Discussion in 'Strippers, Stitch-n-Glue, and Other Wood Composite' started by grd1984, Nov 8, 2011.

  1. grd1984

    grd1984 New Member

    I have a great source for inexpensive basswood close by and I have the option of getting it either green right off the mill or kiln dried. I thought I read somewhere that they used to make basswood canoes with green lumber, I could be making that up though. Would using green lumber cause problems?
  2. Dan Miller

    Dan Miller cranky canoeist Staff Member

    The only time you would use green lumber is when steambending, e.g. for stems, as the steaming process is a drying process. Basswood plank canoes would have been built using air-dried lumber, which is the preference for nearly all boatbuilding woods. For a stripper, air-dried or kiln-dried will be fine, but you will probably have problems using green lumber for your boat due to shrinkage and adhesion of the resin.
  3. Mark Neuzil

    Mark Neuzil Paddler

    I have used steam-bent basswood on stems to good effect, but I can't think of another appropriate application for green lumber.
  4. OP

    grd1984 New Member

    Here's another question: how should I have him mill the log to get strips out of it. I want a vertical grain for the strips, right?, so would it work best just to plain saw it across in 1" thick slabs? Or is there a more efficient way of milling it?
  5. Mark Neuzil

    Mark Neuzil Paddler

    Are you planning to make the entire boat of basswood? You do see them here in the upper Midwest fairly often because of the wood's light weight and availability.
  6. OP

    grd1984 New Member

    That's the plan, I'm in Kentucky so access to cedar is fairly limited, 8' eastern white cedar is pretty much all I can get here. I can get full length basswood for pretty cheap though!
  7. Mark Neuzil

    Mark Neuzil Paddler

    Probably won't matter much if it's quarter sawn or plain sawn, except to your pocketbook, given the lightness of grain on basswood. I'd go plain.
  8. Ed Moses

    Ed Moses LOVES Wooden Canoes

    I have sawn basswood on my Woodmizer sawmill, wanted to try making basswood paddles. You might benefit from what I found. Even with a brand new , sharp blade, you get an unacceptable fuzzy board surface cutting basswood. Apparently basswood grain cuts with a lot of grain tear out rather than giving you a smooth cut board surface as with harder woods. The woodmizer cuts wood sooo smooth that you normally only have to sand board surfaces rather than plane in order to get a good surface finish . I experimented and modified my mill's forward speed thinking that a much slower cut might be necessary, with no descernable difference in board surface.

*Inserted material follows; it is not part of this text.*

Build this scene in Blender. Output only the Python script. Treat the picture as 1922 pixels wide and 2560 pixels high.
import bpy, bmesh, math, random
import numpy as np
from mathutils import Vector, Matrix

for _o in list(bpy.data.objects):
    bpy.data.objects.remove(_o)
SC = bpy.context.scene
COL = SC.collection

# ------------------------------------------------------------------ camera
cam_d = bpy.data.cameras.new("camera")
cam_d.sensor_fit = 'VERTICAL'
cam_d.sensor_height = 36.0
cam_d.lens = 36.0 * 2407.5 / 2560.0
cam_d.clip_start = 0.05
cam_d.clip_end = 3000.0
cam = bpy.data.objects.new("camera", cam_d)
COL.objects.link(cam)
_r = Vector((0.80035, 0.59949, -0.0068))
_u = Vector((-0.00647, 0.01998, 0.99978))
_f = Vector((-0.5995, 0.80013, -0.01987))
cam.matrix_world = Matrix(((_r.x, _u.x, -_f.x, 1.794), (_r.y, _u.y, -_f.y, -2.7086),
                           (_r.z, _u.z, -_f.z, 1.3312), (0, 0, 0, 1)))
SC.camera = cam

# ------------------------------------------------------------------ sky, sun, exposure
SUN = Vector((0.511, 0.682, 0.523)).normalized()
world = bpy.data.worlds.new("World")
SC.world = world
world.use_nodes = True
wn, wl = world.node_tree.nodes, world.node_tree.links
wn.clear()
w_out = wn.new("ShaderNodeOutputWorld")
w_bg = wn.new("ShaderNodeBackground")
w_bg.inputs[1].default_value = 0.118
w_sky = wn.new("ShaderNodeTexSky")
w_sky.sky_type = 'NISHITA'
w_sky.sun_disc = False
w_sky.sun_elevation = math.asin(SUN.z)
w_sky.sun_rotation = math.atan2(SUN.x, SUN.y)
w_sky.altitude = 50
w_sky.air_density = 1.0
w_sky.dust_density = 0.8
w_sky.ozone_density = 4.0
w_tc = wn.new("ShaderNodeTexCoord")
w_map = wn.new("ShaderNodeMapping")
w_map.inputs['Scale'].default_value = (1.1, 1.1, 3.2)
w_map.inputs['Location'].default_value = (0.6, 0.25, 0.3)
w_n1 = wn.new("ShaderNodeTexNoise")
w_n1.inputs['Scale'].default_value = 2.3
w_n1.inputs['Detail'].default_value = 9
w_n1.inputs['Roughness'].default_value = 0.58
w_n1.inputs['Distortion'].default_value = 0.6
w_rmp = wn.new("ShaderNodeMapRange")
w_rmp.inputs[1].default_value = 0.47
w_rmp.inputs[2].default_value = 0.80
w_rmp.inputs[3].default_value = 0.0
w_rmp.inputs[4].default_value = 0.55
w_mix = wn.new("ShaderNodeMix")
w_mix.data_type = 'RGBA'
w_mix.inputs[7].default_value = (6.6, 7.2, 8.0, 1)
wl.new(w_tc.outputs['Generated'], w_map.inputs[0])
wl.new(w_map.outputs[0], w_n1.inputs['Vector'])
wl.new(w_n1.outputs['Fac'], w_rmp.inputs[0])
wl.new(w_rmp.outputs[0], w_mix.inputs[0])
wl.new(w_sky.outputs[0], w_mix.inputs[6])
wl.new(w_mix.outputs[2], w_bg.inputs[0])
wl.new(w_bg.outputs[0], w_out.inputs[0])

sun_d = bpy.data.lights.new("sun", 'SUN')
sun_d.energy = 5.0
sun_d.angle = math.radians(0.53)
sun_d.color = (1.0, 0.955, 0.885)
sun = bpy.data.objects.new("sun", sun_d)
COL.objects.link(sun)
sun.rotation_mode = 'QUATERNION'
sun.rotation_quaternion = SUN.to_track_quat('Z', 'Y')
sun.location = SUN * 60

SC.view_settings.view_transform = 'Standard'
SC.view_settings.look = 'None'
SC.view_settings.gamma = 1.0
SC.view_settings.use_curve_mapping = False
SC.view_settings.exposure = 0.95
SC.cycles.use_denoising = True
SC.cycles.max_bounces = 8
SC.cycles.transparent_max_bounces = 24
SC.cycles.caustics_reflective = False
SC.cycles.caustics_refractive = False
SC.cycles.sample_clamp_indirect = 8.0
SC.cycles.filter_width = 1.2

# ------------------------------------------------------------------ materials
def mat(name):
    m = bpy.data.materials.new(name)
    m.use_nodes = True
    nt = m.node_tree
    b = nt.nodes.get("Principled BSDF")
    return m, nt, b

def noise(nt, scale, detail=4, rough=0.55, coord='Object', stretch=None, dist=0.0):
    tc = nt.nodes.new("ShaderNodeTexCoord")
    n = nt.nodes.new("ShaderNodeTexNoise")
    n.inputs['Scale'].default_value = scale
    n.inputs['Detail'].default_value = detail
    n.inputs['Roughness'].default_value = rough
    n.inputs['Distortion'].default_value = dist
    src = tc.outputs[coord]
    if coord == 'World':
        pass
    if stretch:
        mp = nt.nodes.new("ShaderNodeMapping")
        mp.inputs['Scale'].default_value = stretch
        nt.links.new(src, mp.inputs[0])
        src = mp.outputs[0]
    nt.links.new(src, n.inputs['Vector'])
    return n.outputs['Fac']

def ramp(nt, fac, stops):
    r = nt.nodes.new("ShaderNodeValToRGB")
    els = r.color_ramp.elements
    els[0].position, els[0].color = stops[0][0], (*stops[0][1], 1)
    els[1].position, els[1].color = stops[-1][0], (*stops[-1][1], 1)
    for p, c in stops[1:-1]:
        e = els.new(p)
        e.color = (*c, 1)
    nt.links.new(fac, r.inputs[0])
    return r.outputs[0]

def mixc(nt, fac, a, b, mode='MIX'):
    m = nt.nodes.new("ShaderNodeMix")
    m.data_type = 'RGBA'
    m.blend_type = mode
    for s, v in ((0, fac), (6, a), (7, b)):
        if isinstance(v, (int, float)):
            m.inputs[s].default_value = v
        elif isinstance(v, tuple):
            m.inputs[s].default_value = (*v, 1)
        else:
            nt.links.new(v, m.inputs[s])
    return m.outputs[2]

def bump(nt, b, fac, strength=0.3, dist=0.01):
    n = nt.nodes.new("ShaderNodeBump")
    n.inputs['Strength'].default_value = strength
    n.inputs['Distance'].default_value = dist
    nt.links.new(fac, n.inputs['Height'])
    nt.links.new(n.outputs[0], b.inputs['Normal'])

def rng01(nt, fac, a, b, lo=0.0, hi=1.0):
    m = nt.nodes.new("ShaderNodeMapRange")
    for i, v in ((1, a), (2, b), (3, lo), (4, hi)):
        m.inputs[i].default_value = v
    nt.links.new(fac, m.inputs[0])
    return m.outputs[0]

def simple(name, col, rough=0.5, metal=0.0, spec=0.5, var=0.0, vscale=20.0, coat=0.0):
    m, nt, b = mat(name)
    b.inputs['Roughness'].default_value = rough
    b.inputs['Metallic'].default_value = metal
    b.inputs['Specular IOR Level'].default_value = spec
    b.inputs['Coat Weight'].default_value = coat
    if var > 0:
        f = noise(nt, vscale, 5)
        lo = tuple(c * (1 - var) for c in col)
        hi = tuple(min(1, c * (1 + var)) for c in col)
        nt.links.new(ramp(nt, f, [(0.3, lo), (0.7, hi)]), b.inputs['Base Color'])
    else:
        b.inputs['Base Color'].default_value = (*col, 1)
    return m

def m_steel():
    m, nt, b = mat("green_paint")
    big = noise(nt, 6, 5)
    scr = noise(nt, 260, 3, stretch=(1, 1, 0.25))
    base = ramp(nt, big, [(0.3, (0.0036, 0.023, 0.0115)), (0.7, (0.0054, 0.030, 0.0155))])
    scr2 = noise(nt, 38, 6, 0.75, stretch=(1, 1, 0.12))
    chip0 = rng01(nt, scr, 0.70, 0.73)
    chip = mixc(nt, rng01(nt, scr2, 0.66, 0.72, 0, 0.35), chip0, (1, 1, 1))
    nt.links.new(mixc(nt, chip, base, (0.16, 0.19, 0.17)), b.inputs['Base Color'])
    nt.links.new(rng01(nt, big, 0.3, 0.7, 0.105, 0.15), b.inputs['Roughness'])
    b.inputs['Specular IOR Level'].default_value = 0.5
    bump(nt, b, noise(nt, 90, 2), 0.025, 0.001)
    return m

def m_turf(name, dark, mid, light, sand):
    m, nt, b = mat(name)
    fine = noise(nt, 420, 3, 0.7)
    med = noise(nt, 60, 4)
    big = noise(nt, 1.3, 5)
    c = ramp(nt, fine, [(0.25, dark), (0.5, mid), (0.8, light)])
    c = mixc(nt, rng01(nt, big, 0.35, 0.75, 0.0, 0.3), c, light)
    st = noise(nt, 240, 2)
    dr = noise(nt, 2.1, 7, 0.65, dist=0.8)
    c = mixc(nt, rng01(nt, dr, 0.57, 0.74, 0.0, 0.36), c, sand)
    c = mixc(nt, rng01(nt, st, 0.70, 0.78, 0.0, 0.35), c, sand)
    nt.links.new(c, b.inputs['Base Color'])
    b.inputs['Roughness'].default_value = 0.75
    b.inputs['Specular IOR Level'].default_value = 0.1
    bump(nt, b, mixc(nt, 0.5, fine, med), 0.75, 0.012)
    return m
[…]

    I would recommend that you consider having your sawyer cut your boards 5/4 ( 1.25 ") as this will give you ample thickness to be able to plane your boards down to an accurate finish thickness of 1", assuming that is your desired finish thickness prior to routing your cove and bead edges on your strips. If your desired finish board thickness prior to routing cove & bead is 3/4", then 1" rough cut boards should be fine. Plain sawn boards would be OK as most of your strips cut from them would turn out to be vertical grain ranging from approximately 45 degrees to 90 degrees.
    Last edited: Nov 9, 2011
  9. Jon Bouton

    Jon Bouton Sucker for an Indian Girl

    Agreed. Basswood saws and sands rough, but cuts beautifully with a knife. Or plane. If you have patience and some skill, a jack bench plane leaves a wonderful smooth surface.
  10. Mark Neuzil

    Mark Neuzil Paddler

    Don't overlook a cabinet scraper, either.